I don’t agree. But for the one giveaway line the song could well be mistaken for a love song. Yes, it is dark but absent the crucial line it could be about someone mourning someone they love but have been forced to leave behind for reasons outside their control. After all, the standout line is “this one goes out to the one I love”. Not loved, but “love”. And they are singing the song “to” them. The “prop” line is much harder to pick up than the repeated line about “this one” going out to “the one I love”, which sounds pretty caring, on its own.
Your friend is (at best) ridiculously naive. Someone is (a) obsessed with her, and (b) doesn’t have a problem violating normal societal boundaries, and she thinks it’s “silly” to be creeped out?
Maybe her stalker really is harmless, but at least the way you phrased it, she thinks it’s a silly thing for someone to be concerned about in general. That’s just ignorant. There are numerous, well documented cases of this sort of behavior escalating to violence.

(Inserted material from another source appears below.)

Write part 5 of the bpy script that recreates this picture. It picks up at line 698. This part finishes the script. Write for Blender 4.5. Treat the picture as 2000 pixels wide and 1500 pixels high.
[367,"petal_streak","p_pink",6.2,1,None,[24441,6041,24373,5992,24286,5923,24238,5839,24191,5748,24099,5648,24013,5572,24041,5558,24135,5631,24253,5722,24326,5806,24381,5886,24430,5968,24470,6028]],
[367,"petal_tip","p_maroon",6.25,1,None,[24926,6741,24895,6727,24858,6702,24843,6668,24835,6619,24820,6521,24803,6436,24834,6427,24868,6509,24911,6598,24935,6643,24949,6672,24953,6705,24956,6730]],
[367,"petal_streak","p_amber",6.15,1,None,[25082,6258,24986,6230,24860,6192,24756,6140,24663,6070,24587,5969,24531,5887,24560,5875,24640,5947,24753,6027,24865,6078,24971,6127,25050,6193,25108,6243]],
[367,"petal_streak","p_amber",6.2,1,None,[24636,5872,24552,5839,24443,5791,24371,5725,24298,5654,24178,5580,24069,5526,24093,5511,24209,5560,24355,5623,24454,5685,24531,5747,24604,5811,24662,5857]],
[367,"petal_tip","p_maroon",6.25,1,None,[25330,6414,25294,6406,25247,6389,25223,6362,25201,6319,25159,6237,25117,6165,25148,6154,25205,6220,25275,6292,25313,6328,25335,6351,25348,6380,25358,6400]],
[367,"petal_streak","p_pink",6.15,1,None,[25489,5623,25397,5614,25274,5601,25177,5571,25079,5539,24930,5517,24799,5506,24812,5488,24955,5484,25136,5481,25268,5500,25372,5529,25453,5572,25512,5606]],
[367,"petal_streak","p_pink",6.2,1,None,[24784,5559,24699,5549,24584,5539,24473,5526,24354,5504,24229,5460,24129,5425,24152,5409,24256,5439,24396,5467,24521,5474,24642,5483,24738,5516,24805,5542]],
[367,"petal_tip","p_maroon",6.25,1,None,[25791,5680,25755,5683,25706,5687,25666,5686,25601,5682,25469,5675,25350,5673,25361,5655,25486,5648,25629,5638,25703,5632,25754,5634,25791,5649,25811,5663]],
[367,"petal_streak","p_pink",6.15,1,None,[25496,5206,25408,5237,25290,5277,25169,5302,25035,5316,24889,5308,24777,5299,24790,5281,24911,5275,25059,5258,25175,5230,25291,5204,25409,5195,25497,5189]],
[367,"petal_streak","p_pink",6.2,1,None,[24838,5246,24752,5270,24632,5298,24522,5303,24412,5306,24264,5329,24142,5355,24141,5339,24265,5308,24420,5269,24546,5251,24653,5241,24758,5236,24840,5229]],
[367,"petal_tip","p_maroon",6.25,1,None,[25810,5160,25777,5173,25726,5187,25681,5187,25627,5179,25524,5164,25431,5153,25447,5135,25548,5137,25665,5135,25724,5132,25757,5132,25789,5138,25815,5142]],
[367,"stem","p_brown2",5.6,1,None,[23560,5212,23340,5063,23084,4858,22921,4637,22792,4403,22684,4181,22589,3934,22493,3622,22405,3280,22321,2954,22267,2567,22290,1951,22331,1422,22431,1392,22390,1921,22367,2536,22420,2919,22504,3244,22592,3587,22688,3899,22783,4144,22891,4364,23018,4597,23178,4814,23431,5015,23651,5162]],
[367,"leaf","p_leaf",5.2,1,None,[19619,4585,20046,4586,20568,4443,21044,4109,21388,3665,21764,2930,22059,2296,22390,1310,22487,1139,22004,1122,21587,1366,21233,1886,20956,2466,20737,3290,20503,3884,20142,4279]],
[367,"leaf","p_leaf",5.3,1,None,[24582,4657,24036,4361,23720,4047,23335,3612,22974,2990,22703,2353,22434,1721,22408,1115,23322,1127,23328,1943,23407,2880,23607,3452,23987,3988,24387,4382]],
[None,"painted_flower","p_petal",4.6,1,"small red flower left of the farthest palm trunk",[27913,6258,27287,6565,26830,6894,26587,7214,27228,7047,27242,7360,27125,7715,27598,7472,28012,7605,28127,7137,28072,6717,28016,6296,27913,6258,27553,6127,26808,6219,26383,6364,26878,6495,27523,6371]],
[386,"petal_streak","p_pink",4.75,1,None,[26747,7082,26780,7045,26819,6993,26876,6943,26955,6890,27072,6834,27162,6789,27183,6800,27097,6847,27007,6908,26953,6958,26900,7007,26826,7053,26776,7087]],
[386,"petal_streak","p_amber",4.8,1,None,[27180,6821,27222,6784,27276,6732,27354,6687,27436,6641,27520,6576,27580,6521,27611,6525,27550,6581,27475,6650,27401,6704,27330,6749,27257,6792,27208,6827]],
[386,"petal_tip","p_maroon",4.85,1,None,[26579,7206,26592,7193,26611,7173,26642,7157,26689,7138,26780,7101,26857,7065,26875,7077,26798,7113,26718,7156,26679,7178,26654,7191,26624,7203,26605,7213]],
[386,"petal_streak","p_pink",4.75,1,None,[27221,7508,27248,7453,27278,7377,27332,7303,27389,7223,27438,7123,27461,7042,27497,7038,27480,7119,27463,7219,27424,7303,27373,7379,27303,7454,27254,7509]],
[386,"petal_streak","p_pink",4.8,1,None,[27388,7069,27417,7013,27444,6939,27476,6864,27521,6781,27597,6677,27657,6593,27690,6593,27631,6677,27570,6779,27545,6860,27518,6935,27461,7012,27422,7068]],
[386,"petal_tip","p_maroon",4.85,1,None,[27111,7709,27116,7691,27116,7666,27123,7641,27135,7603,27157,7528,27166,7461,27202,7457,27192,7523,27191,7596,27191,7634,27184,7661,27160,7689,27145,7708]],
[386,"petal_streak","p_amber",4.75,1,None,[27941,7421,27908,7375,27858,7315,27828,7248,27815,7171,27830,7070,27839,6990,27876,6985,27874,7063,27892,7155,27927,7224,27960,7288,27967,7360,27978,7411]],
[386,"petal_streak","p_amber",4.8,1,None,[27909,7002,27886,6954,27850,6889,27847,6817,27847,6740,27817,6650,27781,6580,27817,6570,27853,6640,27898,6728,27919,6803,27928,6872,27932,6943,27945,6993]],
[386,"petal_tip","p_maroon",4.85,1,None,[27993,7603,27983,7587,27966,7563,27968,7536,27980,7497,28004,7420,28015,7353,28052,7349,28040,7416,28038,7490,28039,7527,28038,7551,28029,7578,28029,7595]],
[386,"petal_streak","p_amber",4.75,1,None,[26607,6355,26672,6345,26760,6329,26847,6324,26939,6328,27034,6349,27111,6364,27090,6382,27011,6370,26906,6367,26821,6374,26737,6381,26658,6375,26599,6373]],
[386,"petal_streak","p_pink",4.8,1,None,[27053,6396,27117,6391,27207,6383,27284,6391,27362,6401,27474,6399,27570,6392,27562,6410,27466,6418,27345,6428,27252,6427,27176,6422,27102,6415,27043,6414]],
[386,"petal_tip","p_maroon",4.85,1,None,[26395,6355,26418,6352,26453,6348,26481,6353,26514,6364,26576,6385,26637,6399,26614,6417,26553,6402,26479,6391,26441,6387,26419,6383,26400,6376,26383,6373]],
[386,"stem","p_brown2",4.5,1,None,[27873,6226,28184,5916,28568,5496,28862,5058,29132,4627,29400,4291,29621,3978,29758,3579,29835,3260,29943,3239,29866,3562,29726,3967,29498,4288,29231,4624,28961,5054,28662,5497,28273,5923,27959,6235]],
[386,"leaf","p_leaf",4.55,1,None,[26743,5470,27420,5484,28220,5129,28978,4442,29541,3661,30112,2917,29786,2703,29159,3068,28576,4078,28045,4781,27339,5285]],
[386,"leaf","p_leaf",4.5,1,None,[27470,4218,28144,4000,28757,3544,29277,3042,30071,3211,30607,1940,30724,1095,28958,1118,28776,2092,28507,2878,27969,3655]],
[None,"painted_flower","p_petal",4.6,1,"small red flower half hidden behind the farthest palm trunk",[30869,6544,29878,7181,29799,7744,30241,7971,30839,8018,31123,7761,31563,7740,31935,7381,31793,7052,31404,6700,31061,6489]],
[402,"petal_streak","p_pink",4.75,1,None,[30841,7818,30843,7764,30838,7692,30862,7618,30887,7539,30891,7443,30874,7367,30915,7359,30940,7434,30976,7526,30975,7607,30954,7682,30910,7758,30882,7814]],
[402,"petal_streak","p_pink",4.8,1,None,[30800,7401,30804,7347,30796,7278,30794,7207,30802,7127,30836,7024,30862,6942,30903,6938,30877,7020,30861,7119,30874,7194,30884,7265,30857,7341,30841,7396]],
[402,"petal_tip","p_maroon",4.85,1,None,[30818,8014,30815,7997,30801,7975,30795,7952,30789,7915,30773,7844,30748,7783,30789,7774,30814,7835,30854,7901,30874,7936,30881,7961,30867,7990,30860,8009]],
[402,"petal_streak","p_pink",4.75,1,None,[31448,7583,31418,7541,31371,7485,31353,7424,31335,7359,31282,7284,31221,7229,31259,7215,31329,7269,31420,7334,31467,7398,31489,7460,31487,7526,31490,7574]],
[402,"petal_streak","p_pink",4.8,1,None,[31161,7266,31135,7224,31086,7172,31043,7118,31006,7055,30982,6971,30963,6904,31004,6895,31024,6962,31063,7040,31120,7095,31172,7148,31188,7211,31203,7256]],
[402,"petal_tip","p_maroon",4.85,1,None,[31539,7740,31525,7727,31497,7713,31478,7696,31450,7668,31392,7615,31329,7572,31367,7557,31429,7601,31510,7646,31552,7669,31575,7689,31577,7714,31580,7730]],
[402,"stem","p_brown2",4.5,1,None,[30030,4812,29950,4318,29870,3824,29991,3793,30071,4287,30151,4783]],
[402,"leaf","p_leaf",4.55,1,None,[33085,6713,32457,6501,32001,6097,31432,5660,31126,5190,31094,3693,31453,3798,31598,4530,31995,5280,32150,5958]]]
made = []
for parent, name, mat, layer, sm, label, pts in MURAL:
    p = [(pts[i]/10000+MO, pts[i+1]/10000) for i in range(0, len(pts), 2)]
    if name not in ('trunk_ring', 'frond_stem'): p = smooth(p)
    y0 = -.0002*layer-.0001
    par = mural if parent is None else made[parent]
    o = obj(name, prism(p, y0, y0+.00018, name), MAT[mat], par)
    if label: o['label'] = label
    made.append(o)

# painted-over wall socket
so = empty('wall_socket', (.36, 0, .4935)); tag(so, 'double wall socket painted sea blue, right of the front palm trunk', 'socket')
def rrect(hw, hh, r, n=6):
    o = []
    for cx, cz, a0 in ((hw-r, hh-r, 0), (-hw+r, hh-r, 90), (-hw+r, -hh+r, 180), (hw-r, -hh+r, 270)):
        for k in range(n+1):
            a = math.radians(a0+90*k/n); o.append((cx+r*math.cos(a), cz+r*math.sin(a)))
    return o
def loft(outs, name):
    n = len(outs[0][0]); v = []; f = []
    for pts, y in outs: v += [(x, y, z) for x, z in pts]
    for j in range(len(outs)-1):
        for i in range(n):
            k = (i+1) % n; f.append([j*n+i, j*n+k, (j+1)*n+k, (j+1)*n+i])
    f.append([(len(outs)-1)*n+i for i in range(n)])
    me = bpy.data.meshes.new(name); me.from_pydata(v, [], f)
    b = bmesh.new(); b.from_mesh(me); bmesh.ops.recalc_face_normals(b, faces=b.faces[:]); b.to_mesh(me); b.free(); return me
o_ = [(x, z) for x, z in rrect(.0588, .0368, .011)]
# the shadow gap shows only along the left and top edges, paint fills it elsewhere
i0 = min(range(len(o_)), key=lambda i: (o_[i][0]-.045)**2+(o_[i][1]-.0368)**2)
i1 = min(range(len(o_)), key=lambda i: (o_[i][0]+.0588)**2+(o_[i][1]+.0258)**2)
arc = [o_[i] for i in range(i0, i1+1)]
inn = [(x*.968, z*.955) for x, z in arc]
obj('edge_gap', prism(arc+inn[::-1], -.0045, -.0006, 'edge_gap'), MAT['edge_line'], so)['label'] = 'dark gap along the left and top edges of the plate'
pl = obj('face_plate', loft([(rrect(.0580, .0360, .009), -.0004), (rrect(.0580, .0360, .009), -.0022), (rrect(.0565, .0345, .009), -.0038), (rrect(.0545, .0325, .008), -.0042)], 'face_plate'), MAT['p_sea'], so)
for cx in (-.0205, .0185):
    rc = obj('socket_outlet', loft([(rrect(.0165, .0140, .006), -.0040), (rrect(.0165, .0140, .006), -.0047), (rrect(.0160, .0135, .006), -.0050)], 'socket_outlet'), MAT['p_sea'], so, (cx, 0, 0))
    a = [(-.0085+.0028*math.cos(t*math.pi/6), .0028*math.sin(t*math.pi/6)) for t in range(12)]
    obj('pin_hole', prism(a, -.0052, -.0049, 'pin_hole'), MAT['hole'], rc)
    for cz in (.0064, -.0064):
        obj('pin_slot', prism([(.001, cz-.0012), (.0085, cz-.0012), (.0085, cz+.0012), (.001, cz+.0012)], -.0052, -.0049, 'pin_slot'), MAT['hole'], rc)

And suggesting that it’s the stalkee’s lack of acceptance of this behavior that causes it to escalate is a serious case of blaming the victim.
And there are numerous well documented cases of people being hit by lightning twice, also. Unless you consider it quantitatively, whether fear of a stalker is actually significantly justified cannot be judged.
Bingo. If that “Since you’ve gone” hadn’t been there, I could have bought the “dead lover watching from beyond” interpretation. But it is, so I can’t. The PoV character is in the bushes with binoculars, and you really don’t wanna know what he’s doing with his other hand.
See, the “simple prop” line could be interpreted to applying to someone else, not the one he loves. He’s saying
“This one goes out to the one I love. The one I’m with is just a simple prop to occupy my time, as opposed to you, who I had to give up. That one, she’s just another prop, to occupy my time, but this song goes out to the one I love.”
But I don’t know what to make of the line “Fire”. I don’t know what that is trying to say in any context.
More recent than The Police, U2, or REM was Hinder’s Lips of an Angel. Granted, it’s simply within the category of songs that are frequently misinterpreted rather than implying anything sinister, but lyrically it sends a clearly dysfunctional message. I can’t count how many girls I knew thought that it was a sincere love song.
I probably wasn’t clear. I’m not saying the song is a love song. It isn’t and I agree with your interpretation. I was just disagreeing with Hippy Hollow’s apparent suggestion that it was *obviously *not a love song. I think it is a song that because of the strong line “this one goes out to the one I love” line, and the more obscure “prop” line can easily be mistaken for a love song.
Love or stalking. Doesn’t matter, because they’re both beautiful.
Haven’t listened to the song in years, but I always thought that the “a simple prop/ to occupy my mind” line referred to the song itself - “this one” that is going out to the one I love is “a simple prop/ to occupy my mind”.
Princhester, I was agreeing with you.
Slow Moving Vehicle, it’s "time", not “mind”.
Never thought of that. Even if you are right, though, the other less kind interpretation is so clearly possible that I’d struggle to call it a love song. Also, Michael Stipe has said in interviews that it is a brutal song and that interpreting it as a love song is a mistake, for what that is worth.